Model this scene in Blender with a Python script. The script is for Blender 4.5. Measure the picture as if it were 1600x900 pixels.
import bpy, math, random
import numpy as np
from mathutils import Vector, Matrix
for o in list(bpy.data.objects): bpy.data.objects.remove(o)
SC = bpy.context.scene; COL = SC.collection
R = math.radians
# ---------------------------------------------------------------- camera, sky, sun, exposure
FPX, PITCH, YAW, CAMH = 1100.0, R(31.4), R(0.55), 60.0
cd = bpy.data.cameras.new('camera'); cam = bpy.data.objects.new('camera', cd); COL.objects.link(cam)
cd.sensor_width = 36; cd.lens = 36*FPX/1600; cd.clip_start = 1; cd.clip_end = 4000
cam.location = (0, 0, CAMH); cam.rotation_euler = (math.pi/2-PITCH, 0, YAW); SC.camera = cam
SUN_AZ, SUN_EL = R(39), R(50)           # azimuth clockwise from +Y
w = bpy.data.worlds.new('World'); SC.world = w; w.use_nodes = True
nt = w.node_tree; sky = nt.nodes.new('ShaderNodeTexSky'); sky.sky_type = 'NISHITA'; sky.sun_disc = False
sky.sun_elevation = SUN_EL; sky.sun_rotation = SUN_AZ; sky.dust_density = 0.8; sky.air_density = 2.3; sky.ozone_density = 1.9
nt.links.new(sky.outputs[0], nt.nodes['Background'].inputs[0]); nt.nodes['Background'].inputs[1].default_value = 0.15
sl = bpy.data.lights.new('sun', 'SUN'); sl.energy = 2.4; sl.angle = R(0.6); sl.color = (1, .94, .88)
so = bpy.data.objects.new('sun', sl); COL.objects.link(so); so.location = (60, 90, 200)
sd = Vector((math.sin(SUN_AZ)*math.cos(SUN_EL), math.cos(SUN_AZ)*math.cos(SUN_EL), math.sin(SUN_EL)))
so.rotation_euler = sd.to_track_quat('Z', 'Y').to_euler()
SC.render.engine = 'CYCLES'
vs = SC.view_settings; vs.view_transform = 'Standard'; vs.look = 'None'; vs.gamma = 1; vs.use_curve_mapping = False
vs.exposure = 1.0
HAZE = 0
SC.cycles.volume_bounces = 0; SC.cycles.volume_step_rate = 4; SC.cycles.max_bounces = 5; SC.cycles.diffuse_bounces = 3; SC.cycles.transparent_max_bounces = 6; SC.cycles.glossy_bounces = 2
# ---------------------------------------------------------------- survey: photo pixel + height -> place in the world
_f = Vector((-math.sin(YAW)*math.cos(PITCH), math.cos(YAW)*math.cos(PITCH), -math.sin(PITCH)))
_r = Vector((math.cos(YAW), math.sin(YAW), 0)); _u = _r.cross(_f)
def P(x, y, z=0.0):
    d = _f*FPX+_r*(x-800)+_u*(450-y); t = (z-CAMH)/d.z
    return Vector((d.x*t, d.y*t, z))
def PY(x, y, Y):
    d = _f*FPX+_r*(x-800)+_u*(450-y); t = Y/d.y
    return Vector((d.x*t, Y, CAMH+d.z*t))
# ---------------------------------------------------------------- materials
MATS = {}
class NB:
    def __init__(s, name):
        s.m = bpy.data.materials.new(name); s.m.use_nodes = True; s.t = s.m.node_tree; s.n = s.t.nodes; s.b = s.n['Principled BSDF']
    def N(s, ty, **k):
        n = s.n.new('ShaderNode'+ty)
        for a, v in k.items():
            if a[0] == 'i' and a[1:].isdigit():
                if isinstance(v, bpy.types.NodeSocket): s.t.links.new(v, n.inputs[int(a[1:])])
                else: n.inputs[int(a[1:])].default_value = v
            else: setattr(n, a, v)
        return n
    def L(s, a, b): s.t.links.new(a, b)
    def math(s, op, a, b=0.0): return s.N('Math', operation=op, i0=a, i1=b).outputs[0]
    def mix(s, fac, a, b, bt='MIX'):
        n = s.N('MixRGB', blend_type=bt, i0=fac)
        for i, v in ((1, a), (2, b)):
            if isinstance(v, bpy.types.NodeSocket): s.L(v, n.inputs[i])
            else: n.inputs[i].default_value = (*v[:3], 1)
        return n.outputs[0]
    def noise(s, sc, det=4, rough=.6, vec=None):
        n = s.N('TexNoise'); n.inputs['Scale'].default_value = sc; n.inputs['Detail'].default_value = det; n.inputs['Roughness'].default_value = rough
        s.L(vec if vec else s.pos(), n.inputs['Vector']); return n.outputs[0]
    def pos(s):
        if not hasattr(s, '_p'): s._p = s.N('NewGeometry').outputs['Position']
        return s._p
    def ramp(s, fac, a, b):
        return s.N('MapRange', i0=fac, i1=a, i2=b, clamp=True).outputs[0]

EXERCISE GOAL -
Each line in the material above must be retyped without alteration.

COMPLETE RESPONSE -
Model this scene in Blender with a Python script. The script is for Blender 4.5. Measure the picture as if it were 1600x900 pixels.
import bpy, math, random
import numpy as np
from mathutils import Vector, Matrix
for o in list(bpy.data.objects): bpy.data.objects.remove(o)
SC = bpy.context.scene; COL = SC.collection
R = math.radians
# ---------------------------------------------------------------- camera, sky, sun, exposure
FPX, PITCH, YAW, CAMH = 1100.0, R(31.4), R(0.55), 60.0
cd = bpy.data.cameras.new('camera'); cam = bpy.data.objects.new('camera', cd); COL.objects.link(cam)
cd.sensor_width = 36; cd.lens = 36*FPX/1600; cd.clip_start = 1; cd.clip_end = 4000
cam.location = (0, 0, CAMH); cam.rotation_euler = (math.pi/2-PITCH, 0, YAW); SC.camera = cam
SUN_AZ, SUN_EL = R(39), R(50)           # azimuth clockwise from +Y
w = bpy.data.worlds.new('World'); SC.world = w; w.use_nodes = True
nt = w.node_tree; sky = nt.nodes.new('ShaderNodeTexSky'); sky.sky_type = 'NISHITA'; sky.sun_disc = False
sky.sun_elevation = SUN_EL; sky.sun_rotation = SUN_AZ; sky.dust_density = 0.8; sky.air_density = 2.3; sky.ozone_density = 1.9
nt.links.new(sky.outputs[0], nt.nodes['Background'].inputs[0]); nt.nodes['Background'].inputs[1].default_value = 0.15
sl = bpy.data.lights.new('sun', 'SUN'); sl.energy = 2.4; sl.angle = R(0.6); sl.color = (1, .94, .88)
so = bpy.data.objects.new('sun', sl); COL.objects.link(so); so.location = (60, 90, 200)
sd = Vector((math.sin(SUN_AZ)*math.cos(SUN_EL), math.cos(SUN_AZ)*math.cos(SUN_EL), math.sin(SUN_EL)))
so.rotation_euler = sd.to_track_quat('Z', 'Y').to_euler()
SC.render.engine = 'CYCLES'
vs = SC.view_settings; vs.view_transform = 'Standard'; vs.look = 'None'; vs.gamma = 1; vs.use_curve_mapping = False
vs.exposure = 1.0
HAZE = 0
SC.cycles.volume_bounces = 0; SC.cycles.volume_step_rate = 4; SC.cycles.max_bounces = 5; SC.cycles.diffuse_bounces = 3; SC.cycles.transparent_max_bounces = 6; SC.cycles.glossy_bounces = 2
# ---------------------------------------------------------------- survey: photo pixel + height -> place in the world
_f = Vector((-math.sin(YAW)*math.cos(PITCH), math.cos(YAW)*math.cos(PITCH), -math.sin(PITCH)))
_r = Vector((math.cos(YAW), math.sin(YAW), 0)); _u = _r.cross(_f)
def P(x, y, z=0.0):
    d = _f*FPX+_r*(x-800)+_u*(450-y); t = (z-CAMH)/d.z
    return Vector((d.x*t, d.y*t, z))
def PY(x, y, Y):
    d = _f*FPX+_r*(x-800)+_u*(450-y); t = Y/d.y
    return Vector((d.x*t, Y, CAMH+d.z*t))
# ---------------------------------------------------------------- materials
MATS = {}
class NB:
    def __init__(s, name):
        s.m = bpy.data.materials.new(name); s.m.use_nodes = True; s.t = s.m.node_tree; s.n = s.t.nodes; s.b = s.n['Principled BSDF']
    def N(s, ty, **k):
        n = s.n.new('ShaderNode'+ty)
        for a, v in k.items():
            if a[0] == 'i' and a[1:].isdigit():
                if isinstance(v, bpy.types.NodeSocket): s.t.links.new(v, n.inputs[int(a[1:])])
                else: n.inputs[int(a[1:])].default_value = v
            else: setattr(n, a, v)
        return n
    def L(s, a, b): s.t.links.new(a, b)
    def math(s, op, a, b=0.0): return s.N('Math', operation=op, i0=a, i1=b).outputs[0]
    def mix(s, fac, a, b, bt='MIX'):
        n = s.N('MixRGB', blend_type=bt, i0=fac)
        for i, v in ((1, a), (2, b)):
            if isinstance(v, bpy.types.NodeSocket): s.L(v, n.inputs[i])
            else: n.inputs[i].default_value = (*v[:3], 1)
        return n.outputs[0]
    def noise(s, sc, det=4, rough=.6, vec=None):
        n = s.N('TexNoise'); n.inputs['Scale'].default_value = sc; n.inputs['Detail'].default_value = det; n.inputs['Roughness'].default_value = rough
        s.L(vec if vec else s.pos(), n.inputs['Vector']); return n.outputs[0]
    def pos(s):
        if not hasattr(s, '_p'): s._p = s.N('NewGeometry').outputs['Position']
        return s._p
    def ramp(s, fac, a, b):
        return s.N('MapRange', i0=fac, i1=a, i2=b, clamp=True).outputs[0]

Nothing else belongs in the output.